Chinos buenos aquí y problemáticos allá
Tenemos muchos años viéndolos de cerca, algunos de ellos en hoteles pueblerinos o capitalinos; en supermercados de baratillos o convirtiendo en leyenda al arroz con pollo, primero, y al chofán después, además de servirnos unos camarones empeñados en esconderse en los platos del comer utilitario. Esos seres de ojos oblicuos que hablan el español a partir del mandarín con inflexiones que silencian la mitad de lo que dicen, constituyen un aporte a la globalización de lo folclórico que se agradece.
Casi se podría decir que el sempiterno chinito solo comienza a parecernos adverso y conflictivo cuando está lejos de nuestra vista, y no lo digo solo por los zarandeos que ahora inflige al Dalai Lama en Tibet.

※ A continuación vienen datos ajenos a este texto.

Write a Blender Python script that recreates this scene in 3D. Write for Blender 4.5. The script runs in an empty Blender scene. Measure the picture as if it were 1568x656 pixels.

En nuestra ciudad, el irse de súbito por el hoyo de un alcantarillado puede tener mucho que ver con Pekín, el poder que vorazmente compra metales robados. Además, cientos de miles de dominicanos doman bancos en torno a las zonas francas, al ser sustituidos, pero desde el mismo Oriente, por unos obreros de la raza Amarilla que parecen maquinitas de zurcir, pegar botones y montar braguetas. Jamás faltan al trabajo a causa de resacas, y luego, cansados y desanimados, cobran lo que el patrón del Partido Comunista quiera pagarles porque lo que importa es la grandeza de la China, no que el proletariado coma bien. Los cordiales y serviciales inmigrantes asiáticos que con nosotros comparten el terruño halagan nuestro paladar mientras crece su presencia en los negocios; pero aquellos que dejan de venir tienen una forma de influir en este medio que causa dolores de cabeza.